Stated problem: Copy exactly the lines from the start of the material through the line with "SC.camera = cam". Pictures stay out of the copy.

Extracted information:
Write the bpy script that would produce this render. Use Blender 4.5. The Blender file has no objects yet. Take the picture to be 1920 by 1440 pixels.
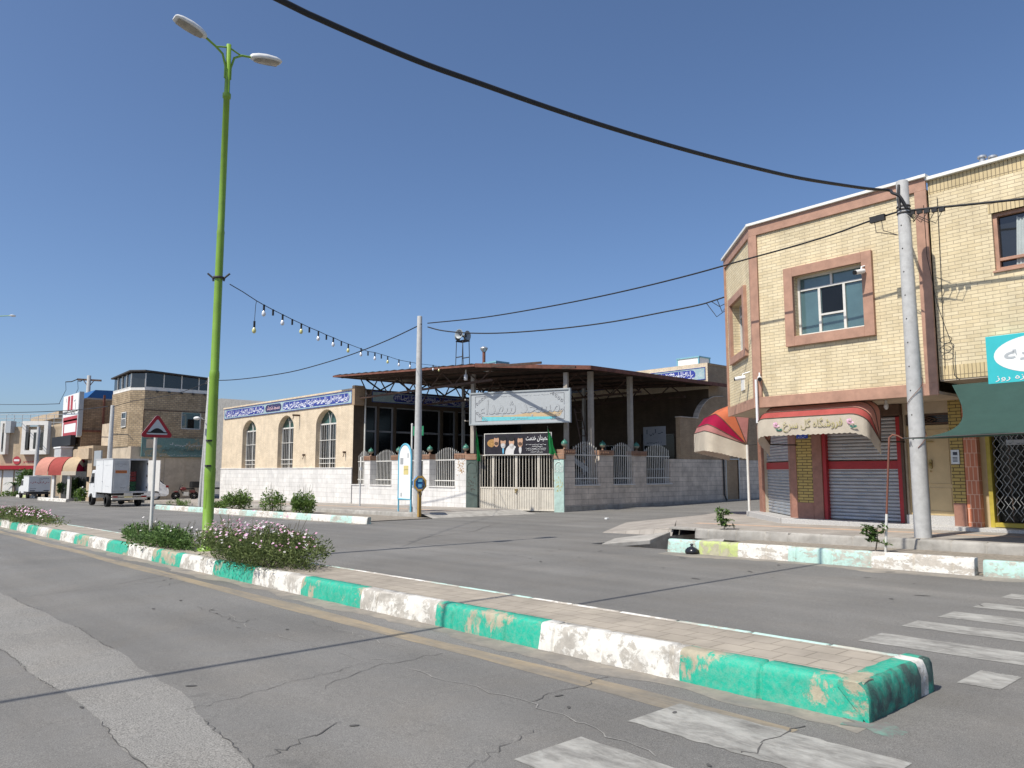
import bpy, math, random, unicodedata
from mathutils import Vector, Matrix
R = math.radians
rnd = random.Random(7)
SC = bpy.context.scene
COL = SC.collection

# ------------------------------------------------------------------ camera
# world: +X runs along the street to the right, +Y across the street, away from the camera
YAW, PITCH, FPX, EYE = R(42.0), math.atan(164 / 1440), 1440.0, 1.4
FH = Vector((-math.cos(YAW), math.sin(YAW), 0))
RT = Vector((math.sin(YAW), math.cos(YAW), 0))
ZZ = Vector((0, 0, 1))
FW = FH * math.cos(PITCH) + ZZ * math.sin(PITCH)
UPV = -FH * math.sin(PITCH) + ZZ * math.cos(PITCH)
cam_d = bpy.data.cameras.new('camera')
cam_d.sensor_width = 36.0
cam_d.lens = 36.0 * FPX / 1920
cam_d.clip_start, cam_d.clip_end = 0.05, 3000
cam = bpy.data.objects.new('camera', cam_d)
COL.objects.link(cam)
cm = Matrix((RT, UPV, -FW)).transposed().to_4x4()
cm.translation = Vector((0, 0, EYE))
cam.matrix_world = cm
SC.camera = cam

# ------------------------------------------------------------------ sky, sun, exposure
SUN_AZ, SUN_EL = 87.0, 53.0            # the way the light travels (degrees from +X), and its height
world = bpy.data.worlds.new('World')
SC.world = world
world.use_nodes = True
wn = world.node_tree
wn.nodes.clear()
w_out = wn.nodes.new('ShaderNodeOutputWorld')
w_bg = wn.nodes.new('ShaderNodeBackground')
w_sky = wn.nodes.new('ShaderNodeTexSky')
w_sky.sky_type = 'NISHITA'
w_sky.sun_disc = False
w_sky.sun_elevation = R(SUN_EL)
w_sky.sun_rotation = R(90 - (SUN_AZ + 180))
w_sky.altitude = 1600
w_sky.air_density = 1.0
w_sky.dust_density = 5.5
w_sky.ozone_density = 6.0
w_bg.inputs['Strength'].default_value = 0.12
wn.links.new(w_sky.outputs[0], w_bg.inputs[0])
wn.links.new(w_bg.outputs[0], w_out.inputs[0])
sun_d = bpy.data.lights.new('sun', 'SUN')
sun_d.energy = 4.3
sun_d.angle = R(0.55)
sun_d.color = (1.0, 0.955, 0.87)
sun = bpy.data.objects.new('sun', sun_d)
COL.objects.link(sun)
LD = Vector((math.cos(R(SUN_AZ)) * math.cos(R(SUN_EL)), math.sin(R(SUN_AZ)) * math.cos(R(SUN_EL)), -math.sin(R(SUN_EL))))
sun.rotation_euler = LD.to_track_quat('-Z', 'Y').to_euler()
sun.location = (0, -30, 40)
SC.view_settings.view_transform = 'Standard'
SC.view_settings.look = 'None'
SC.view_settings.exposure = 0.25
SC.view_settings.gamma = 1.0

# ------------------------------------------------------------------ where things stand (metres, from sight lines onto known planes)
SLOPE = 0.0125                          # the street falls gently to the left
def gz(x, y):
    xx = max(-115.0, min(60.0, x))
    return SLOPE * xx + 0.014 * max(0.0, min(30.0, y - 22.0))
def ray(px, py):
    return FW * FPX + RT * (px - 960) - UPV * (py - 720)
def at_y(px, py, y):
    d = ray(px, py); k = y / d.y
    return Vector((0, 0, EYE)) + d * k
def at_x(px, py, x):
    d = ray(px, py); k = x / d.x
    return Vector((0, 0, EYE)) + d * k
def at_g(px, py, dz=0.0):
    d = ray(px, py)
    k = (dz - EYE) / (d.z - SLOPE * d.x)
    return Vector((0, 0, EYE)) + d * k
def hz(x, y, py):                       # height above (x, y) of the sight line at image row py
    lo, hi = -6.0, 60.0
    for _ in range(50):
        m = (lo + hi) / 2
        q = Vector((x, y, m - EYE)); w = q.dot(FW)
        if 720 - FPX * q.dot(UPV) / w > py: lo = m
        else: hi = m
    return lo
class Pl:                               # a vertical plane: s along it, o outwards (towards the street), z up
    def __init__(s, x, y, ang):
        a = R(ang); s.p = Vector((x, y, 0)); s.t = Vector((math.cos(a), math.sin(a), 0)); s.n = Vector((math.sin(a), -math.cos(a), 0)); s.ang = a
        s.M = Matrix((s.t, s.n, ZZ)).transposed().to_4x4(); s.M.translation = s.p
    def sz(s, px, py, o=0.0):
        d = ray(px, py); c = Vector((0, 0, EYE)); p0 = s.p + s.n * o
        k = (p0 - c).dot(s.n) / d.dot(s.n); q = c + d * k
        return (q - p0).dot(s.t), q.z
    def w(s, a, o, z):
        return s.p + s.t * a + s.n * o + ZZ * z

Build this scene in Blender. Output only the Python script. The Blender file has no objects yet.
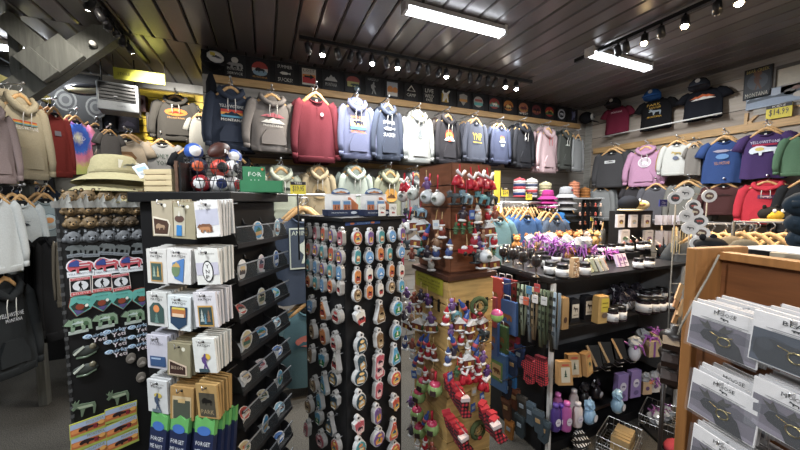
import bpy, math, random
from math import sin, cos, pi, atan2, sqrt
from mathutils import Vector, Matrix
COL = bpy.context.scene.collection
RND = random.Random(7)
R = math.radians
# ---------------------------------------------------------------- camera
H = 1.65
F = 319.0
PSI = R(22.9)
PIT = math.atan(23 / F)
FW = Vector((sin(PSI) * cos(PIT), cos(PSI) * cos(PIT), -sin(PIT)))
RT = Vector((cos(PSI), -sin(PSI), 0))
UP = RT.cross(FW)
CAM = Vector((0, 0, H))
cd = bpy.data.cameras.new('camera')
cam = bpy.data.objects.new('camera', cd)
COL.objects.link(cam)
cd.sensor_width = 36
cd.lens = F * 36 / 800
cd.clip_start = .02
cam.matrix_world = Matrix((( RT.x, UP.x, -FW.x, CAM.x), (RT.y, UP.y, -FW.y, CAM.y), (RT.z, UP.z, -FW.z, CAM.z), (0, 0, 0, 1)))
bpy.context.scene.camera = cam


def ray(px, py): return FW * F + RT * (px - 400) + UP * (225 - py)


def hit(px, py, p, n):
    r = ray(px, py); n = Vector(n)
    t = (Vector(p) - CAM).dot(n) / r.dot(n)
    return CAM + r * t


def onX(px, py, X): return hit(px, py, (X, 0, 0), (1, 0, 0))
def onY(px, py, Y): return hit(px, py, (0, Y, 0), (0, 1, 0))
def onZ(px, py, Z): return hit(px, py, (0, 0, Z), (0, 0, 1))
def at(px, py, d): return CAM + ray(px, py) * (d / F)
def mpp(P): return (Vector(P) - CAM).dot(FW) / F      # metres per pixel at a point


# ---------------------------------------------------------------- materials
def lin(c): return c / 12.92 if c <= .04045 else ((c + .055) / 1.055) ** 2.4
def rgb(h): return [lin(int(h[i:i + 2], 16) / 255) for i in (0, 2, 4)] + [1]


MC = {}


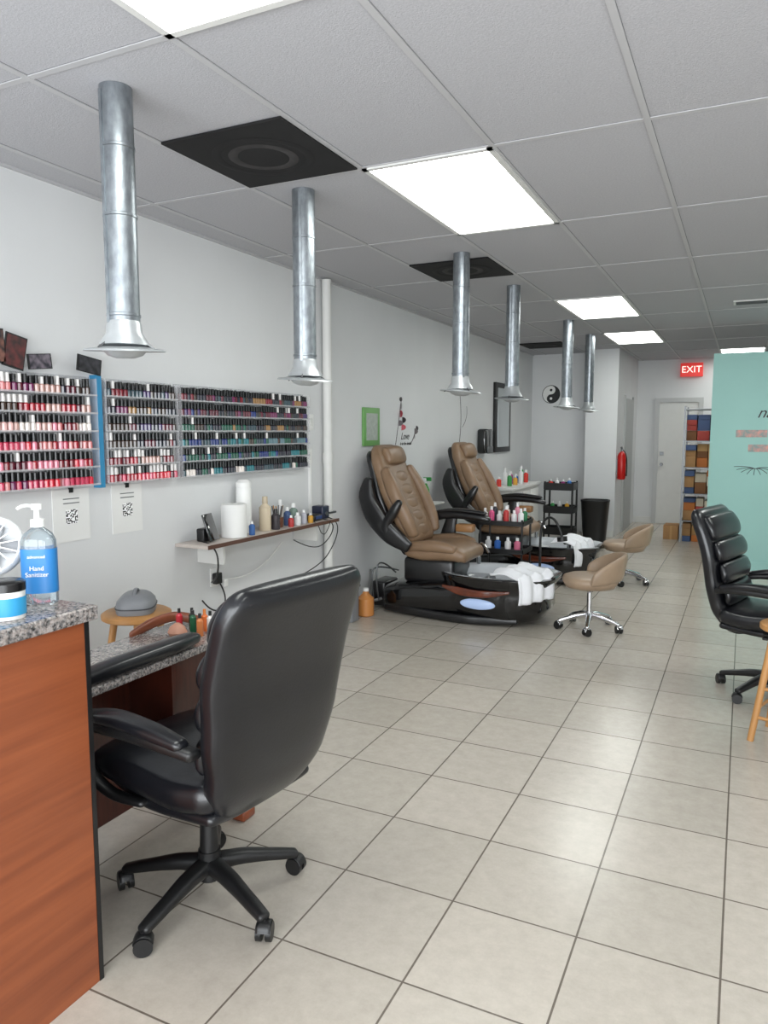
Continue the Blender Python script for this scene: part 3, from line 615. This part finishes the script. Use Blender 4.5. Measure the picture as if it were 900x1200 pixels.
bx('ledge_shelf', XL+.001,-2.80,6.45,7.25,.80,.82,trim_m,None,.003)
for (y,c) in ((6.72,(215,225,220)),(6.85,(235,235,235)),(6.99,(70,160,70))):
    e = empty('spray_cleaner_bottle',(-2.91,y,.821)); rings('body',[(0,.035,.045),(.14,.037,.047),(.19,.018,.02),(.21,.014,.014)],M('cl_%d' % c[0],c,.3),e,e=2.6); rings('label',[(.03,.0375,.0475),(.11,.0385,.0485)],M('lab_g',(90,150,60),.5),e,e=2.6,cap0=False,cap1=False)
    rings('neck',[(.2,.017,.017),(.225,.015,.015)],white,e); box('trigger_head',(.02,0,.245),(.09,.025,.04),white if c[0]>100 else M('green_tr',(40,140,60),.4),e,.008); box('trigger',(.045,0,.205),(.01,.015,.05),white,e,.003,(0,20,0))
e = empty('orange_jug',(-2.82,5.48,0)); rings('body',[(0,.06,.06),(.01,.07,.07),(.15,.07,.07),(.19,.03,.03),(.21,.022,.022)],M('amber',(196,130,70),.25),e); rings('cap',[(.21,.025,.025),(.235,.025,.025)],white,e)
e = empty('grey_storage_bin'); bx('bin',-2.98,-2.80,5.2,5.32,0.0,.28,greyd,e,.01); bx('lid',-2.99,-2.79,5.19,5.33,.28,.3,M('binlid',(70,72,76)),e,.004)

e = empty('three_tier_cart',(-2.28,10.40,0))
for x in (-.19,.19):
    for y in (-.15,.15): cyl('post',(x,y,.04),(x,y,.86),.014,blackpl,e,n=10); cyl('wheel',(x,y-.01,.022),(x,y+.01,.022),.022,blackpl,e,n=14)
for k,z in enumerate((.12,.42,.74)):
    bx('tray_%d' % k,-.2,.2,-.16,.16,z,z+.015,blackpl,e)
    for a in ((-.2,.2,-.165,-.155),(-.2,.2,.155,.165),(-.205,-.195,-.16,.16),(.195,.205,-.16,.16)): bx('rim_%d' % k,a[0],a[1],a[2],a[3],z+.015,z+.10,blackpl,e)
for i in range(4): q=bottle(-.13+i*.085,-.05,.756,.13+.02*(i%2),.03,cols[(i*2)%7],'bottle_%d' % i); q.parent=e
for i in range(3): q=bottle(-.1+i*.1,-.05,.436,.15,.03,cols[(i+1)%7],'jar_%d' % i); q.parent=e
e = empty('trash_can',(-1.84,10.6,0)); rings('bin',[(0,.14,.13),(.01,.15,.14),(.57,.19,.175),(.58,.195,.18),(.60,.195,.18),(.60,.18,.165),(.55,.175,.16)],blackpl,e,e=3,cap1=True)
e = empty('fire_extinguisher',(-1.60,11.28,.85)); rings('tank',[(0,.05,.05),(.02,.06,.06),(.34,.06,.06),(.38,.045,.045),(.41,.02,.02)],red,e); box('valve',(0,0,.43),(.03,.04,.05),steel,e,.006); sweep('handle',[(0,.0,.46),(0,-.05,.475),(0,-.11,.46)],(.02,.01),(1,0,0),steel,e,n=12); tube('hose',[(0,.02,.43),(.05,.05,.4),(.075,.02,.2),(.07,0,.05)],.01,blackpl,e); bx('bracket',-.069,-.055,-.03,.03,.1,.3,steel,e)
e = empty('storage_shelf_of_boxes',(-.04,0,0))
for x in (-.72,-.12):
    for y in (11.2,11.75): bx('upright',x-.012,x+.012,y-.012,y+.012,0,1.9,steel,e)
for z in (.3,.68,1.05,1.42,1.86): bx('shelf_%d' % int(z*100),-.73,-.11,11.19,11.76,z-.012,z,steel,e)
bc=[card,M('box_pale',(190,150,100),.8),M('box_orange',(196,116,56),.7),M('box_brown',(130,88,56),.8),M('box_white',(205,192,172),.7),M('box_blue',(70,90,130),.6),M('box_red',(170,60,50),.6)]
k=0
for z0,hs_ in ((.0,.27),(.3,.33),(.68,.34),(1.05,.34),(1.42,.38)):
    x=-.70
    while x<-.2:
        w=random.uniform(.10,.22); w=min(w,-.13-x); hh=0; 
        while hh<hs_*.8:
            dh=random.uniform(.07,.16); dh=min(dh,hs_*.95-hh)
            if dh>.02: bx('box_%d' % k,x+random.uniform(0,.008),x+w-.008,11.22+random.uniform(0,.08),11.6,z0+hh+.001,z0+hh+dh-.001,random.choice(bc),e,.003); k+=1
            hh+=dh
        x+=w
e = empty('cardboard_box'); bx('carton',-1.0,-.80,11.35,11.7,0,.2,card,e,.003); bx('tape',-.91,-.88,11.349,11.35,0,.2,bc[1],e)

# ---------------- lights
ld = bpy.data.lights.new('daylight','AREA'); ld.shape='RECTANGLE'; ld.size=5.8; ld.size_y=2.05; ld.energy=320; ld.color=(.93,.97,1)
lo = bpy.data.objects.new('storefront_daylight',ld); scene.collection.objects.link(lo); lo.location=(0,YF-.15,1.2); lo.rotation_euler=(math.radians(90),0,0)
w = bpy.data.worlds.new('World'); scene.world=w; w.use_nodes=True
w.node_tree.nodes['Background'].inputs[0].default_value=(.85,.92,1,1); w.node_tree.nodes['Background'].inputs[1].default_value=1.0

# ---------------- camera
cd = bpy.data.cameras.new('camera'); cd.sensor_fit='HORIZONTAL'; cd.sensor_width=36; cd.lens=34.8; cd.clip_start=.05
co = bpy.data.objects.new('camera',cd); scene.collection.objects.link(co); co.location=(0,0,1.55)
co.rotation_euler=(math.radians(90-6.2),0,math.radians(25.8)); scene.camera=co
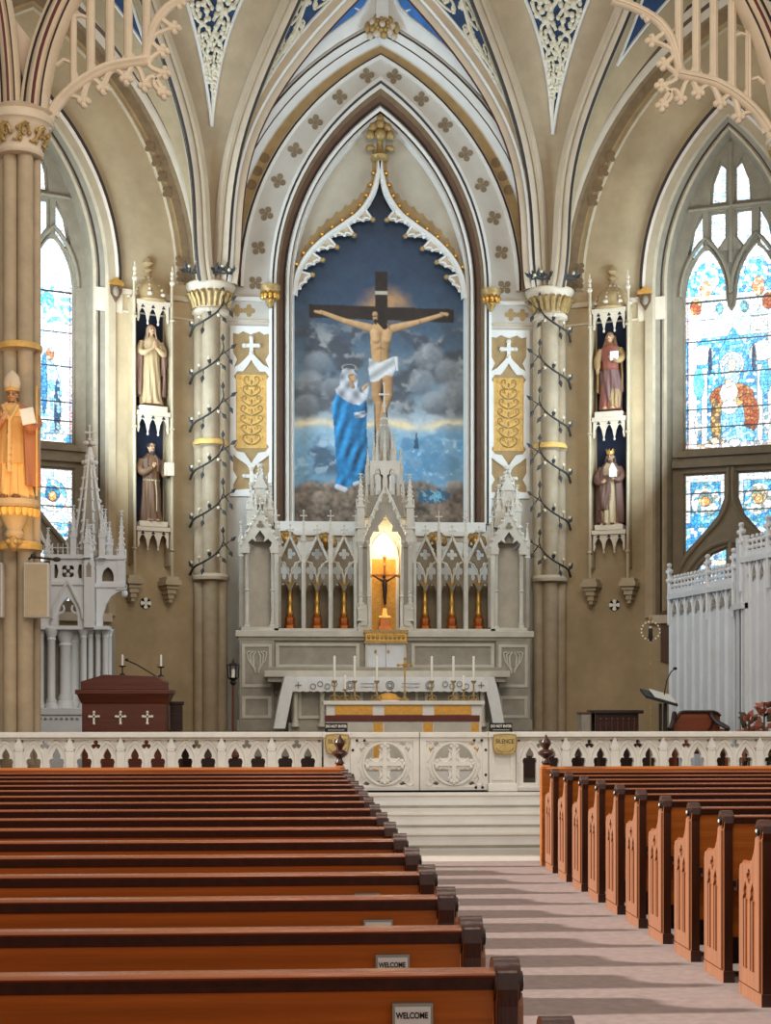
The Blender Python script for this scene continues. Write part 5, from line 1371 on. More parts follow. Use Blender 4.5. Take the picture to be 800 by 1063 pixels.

Response to the exercise:
Write the bpy script that would produce this render. Use Blender 4.5. The Blender file has no objects yet. Take the picture to be 1920 by 1440 pixels.
import bpy, math, random, unicodedata
from mathutils import Vector, Matrix
R = math.radians
rnd = random.Random(7)
SC = bpy.context.scene
COL = SC.collection

# ------------------------------------------------------------------ camera
# world: +X runs along the street to the right, +Y across the street, away from the camera
YAW, PITCH, FPX, EYE = R(42.0), math.atan(164 / 1440), 1440.0, 1.4
FH = Vector((-math.cos(YAW), math.sin(YAW), 0))
RT = Vector((math.sin(YAW), math.cos(YAW), 0))
ZZ = Vector((0, 0, 1))
FW = FH * math.cos(PITCH) + ZZ * math.sin(PITCH)
UPV = -FH * math.sin(PITCH) + ZZ * math.cos(PITCH)
cam_d = bpy.data.cameras.new('camera')
cam_d.sensor_width = 36.0
cam_d.lens = 36.0 * FPX / 1920
cam_d.clip_start, cam_d.clip_end = 0.05, 3000
cam = bpy.data.objects.new('camera', cam_d)
COL.objects.link(cam)
cm = Matrix((RT, UPV, -FW)).transposed().to_4x4()
cm.translation = Vector((0, 0, EYE))
cam.matrix_world = cm
SC.camera = cam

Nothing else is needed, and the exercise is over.